>> start
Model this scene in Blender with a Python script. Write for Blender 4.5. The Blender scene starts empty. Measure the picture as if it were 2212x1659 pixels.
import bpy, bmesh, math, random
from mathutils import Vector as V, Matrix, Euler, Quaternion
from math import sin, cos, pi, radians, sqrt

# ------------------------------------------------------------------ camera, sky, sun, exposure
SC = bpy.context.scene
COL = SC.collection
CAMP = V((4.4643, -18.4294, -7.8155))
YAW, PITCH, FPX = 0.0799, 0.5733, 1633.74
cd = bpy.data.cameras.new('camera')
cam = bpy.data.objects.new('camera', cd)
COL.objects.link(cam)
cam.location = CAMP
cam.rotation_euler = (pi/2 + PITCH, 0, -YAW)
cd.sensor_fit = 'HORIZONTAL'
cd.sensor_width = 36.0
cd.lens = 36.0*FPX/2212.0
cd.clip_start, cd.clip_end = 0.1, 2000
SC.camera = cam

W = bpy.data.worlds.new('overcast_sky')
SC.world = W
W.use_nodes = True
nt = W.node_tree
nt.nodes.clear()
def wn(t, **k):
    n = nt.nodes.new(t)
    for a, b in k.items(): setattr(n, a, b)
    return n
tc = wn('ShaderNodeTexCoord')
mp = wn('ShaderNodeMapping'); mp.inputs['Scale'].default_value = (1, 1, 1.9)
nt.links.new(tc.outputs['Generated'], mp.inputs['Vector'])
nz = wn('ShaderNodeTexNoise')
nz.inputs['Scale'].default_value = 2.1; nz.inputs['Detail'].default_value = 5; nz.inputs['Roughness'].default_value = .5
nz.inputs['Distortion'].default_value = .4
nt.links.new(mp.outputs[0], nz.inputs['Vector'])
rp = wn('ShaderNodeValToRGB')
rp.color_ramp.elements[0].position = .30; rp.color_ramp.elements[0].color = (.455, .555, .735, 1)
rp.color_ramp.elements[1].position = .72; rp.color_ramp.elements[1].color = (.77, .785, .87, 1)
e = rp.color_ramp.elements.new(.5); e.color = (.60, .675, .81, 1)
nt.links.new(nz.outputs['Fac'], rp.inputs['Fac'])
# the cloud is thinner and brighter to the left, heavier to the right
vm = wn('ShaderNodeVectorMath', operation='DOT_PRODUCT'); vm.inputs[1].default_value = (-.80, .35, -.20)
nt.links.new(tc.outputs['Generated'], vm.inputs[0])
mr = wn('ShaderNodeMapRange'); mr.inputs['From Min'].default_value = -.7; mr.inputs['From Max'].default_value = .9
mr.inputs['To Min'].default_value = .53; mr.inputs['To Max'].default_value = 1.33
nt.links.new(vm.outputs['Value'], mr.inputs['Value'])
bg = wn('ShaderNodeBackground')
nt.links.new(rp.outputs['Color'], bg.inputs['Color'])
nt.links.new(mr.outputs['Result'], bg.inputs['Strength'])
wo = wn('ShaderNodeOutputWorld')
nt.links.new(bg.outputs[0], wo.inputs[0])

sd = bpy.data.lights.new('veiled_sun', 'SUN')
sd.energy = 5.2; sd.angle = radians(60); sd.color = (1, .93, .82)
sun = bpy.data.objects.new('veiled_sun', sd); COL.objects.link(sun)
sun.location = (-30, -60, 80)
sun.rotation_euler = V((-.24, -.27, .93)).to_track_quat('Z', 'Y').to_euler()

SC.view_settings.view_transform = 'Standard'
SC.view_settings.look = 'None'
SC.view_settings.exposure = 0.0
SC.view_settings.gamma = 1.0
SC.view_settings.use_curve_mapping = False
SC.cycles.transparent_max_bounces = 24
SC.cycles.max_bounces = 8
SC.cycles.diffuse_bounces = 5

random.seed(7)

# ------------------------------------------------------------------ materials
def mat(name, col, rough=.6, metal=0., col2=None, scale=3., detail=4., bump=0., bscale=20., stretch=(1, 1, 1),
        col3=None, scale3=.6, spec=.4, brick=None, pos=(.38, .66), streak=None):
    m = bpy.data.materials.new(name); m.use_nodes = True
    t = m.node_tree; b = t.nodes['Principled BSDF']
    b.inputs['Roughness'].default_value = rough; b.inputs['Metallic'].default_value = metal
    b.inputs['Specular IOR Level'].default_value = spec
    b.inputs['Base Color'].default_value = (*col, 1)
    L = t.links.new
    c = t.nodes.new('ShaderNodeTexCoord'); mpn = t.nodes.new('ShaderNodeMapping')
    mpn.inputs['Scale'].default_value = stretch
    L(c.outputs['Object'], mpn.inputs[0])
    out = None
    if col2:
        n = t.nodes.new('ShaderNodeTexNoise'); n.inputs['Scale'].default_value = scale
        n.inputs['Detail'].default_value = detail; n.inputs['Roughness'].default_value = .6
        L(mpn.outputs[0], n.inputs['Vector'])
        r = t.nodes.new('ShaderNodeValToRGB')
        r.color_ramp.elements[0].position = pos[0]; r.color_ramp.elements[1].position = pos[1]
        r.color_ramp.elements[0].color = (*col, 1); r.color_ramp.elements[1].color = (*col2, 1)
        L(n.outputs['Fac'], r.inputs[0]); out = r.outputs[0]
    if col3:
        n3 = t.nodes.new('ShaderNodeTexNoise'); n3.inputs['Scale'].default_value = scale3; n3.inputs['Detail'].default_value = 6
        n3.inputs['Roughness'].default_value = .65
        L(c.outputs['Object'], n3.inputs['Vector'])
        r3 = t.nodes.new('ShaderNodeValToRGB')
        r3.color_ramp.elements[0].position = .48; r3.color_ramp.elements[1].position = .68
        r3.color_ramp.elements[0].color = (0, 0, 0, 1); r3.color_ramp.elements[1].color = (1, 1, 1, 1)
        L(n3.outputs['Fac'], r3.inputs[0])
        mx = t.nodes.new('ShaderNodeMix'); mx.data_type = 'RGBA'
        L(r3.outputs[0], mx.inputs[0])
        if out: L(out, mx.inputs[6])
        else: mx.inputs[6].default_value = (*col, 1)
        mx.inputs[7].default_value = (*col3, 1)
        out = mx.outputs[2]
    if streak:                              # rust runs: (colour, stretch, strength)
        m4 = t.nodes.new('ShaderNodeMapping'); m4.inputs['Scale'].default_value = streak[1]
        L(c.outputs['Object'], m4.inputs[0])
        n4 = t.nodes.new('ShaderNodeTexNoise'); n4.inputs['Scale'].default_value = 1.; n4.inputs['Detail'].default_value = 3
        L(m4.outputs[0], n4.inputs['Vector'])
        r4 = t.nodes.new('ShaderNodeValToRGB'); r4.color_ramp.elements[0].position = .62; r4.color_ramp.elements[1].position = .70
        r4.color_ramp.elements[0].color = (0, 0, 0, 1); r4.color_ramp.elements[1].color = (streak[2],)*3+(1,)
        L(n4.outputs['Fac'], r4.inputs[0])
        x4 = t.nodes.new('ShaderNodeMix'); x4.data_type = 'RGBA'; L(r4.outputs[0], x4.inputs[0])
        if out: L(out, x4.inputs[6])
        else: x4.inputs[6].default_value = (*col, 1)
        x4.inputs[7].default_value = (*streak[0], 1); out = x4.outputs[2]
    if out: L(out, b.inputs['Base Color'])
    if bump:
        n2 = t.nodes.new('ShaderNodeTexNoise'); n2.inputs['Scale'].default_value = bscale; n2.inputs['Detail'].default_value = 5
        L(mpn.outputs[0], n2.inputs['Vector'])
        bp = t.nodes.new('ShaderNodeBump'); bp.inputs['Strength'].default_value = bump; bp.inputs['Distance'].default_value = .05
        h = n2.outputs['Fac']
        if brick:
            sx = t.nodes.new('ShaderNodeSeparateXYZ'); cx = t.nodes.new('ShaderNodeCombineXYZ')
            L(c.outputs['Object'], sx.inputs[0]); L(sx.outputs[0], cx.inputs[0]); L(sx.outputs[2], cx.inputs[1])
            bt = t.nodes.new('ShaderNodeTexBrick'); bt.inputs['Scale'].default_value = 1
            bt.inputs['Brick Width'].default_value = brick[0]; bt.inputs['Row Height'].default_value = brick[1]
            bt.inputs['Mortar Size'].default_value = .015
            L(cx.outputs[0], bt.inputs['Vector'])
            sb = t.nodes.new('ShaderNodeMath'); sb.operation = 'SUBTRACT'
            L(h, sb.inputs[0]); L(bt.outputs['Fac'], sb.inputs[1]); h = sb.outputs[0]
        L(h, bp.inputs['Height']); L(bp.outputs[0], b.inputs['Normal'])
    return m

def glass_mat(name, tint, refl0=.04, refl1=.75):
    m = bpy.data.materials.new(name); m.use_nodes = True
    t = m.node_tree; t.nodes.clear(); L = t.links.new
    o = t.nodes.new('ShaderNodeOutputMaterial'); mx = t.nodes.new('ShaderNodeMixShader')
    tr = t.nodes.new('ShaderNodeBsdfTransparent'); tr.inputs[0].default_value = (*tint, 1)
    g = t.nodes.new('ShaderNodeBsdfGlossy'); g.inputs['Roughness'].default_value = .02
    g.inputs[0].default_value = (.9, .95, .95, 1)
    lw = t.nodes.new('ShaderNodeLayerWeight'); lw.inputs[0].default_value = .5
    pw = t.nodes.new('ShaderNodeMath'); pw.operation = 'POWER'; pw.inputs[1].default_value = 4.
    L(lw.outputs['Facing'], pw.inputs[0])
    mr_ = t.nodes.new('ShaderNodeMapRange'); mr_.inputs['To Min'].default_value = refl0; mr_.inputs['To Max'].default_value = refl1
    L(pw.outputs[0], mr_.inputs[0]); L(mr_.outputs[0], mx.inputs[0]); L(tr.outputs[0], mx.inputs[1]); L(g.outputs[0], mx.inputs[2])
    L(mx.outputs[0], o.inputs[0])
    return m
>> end
TASK >>
Quote only the stretch of lines that starts the data above and ends with the line containing "from math import sin, cos, pi, radians, sqrt", both included.

CORRECT ANSWER >>
Model this scene in Blender with a Python script. Write for Blender 4.5. The Blender scene starts empty. Measure the picture as if it were 2212x1659 pixels.
import bpy, bmesh, math, random
from mathutils import Vector as V, Matrix, Euler, Quaternion
from math import sin, cos, pi, radians, sqrt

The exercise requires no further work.